Last month, I had the pleasure of sitting on a panel on software
testing along with Tammer Saleh, Bryan
Liles, and Sandi Metz.
It was a lot of fun. They’re a great group of folks and we had plenty
of interesting discussion about testing.
One of the questions we talked about was, “Bryan says to test all the
fucking
time.
ALL the time? Really? What about when writing
spikes?”Tammer suggested that you write your spike without tests and comment out all the code
when you’re done. You then start writing tests and uncomment only the
code that you need to make it pass, refactoring along the way. I love
this strategy when dealing with existing, untested production
code, but when Obie asked
if I had any thoughts, my response was, “Um, I basically hate that
idea.”
TDD and spikes are design tools. Test-driving your code is effective
with “design in the small,” helping you build objects that are
cohesive, loosely-coupled, and communicate via intention-revealing
interfaces. In
order to do this effectively though, you typically have to have some
idea of what you’re going to build. Personally, I find TDD to be an
excellent exploratory/discovery tool, but even I have a very tough
time being effective when I work with objects at a low-level if I
don’t have a higher-level picture in my mind. When that picture is
fuzzy or blank, spikes become invaluable. I can just hack my way to a
prototype. The code quality doesn’t really matter, because my main
goal is answering the question “how the hell am I going to do this?”

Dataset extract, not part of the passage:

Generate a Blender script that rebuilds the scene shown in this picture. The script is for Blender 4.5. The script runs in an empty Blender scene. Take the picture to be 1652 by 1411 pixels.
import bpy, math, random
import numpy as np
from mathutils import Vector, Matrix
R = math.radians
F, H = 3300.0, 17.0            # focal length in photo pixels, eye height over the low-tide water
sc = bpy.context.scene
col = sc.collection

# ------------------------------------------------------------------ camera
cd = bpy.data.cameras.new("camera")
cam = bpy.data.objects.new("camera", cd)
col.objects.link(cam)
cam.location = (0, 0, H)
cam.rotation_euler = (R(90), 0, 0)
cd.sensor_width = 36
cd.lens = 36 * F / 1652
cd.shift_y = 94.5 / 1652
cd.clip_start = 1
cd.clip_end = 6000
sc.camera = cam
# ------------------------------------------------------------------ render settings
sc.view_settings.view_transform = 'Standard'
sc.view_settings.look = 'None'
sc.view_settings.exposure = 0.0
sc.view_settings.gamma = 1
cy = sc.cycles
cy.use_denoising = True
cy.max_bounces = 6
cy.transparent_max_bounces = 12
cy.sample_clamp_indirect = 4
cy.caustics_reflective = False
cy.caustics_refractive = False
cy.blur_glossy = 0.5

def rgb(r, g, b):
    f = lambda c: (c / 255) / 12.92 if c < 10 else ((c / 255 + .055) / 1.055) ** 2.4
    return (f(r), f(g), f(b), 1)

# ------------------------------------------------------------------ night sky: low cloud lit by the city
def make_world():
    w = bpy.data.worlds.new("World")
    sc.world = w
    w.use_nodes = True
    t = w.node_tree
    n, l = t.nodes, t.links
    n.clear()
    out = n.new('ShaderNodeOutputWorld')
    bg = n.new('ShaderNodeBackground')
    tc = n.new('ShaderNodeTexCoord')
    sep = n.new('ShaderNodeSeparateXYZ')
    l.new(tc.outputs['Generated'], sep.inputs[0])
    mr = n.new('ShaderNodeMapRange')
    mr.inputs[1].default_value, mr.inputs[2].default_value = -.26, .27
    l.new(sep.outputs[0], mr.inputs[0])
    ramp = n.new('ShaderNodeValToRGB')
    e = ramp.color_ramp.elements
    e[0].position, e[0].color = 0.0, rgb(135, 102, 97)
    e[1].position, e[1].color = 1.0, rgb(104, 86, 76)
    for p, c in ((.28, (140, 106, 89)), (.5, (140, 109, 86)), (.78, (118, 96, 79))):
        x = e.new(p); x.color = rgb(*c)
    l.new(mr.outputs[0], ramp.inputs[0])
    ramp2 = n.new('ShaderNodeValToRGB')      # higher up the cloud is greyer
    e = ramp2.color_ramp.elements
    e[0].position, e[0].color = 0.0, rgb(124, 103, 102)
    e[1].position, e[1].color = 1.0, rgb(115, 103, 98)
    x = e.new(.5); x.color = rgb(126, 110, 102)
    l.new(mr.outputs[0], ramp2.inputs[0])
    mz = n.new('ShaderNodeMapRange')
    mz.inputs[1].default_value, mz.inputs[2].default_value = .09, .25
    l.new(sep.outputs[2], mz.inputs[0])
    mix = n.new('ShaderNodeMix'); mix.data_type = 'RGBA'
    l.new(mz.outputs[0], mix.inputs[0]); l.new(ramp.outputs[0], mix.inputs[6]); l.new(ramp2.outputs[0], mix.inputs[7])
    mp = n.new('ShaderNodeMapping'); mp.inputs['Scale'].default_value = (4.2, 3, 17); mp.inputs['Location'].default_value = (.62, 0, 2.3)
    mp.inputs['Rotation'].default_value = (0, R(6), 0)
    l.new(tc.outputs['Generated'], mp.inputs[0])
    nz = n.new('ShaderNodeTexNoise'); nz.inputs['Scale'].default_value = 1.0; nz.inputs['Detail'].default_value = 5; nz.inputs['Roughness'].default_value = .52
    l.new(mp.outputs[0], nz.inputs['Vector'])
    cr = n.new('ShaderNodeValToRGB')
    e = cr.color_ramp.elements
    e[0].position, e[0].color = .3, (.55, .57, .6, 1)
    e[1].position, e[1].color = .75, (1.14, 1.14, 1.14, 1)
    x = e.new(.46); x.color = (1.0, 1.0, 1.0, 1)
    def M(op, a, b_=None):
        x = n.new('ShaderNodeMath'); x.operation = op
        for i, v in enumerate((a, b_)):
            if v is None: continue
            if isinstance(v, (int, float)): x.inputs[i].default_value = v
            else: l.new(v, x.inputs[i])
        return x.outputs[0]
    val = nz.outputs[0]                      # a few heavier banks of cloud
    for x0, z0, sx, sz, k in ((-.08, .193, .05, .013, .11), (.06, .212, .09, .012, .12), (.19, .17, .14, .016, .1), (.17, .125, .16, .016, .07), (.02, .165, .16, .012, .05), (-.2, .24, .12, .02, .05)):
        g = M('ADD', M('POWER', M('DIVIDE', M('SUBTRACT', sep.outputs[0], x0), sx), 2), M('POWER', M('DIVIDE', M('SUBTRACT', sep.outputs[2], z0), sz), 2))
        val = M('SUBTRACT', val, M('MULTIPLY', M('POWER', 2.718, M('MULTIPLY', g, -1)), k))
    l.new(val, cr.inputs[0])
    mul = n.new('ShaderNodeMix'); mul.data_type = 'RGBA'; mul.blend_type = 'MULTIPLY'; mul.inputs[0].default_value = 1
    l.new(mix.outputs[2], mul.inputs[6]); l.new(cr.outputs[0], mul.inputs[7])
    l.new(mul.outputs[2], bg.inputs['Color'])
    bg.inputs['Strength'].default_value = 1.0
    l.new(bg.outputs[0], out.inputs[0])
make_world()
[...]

When I’m through spiking, I throw it away. Or at least commit it to a
temporary branch so I can reference it if I need to. I want to be
free from that code so I can combine the insight I’ve received from
the spike with the usual design benefits of TDD. If I leave that code
in place, it’s too easy for me to think that it’s good enough if I
just get it under test now. That’s not how you get the max benefit
from TDD.
BUT
Commenting out the code and then writing tests does give you a degree
of freedom that I hadn’t thought of during that panel. Probably my
favorite thing about TDD is that it lets me mentally separate the What
from the How. Figuring out which tests to write - specifying the
What - is frequently more difficult than making them pass. Tammer’s
approach gives you a great opportunity to write the tests you wish
could have written before…without the extra work of having to make
them pass. You can get moving pretty quickly, writing a test and
uncommenting a couple lines, rinse, repeat, with only occasional
slowdowns as you nudge the implementation a bit.
Another thing that didn’t dawn on me until recently is that the good
TDDers I’ve met are all good hackers as well. I suspect it’s because
good hackers quickly learn that the easiest way to make sure your code
still works is to write automated tests, and the easiest way to write
automated tests is to write them before the code. What this means is
that when Tammer writes a spike, the end result is going to be pretty
good code that gets the job done. From there, he writes the tests to
give him a safety net which he can use to refactor the code to make it
even better.
Test-after as a means of learning how to test
Writing code and testing it afterwards isn’t just for spikes though.
I think it can also be a useful strategy for learning how to write
tests. If you’ve been coding Ruby for the last two years but don’t
know RSpec (or test::unit, or shoulda, etc..), you’re going to have to
go through the learning curve, plain and simple. This means learning
new syntax, libraries and idioms. On the RSpec list, I occasionally
see questions like, “I wrote this test but it’s failing, but I know
the code works fine, why is RSpec stupid?” The problem comes from
thinking that the author wrote the test correctly in the first
place…clearly that’s not the case. By writing the code first and
then the tests, you get the effect of TDD applied to learning a
testing framework.
Now I want to make it absolutely clear that I don’t advocate
test-after as your main strategy. I do think that it can be
combined with spikes to write well-designed production code. And I
think it can be useful for learning how to test as well. The fact
is that TDD is hard to do well, and as with any difficult technique
requires practice. You’re not going to get there overnight, and it’s
perfectly fine to fudge the process if that’s what it takes to
develop your skills. Just be sure to practice real TDD too, so you
can eventually be test-driving by default.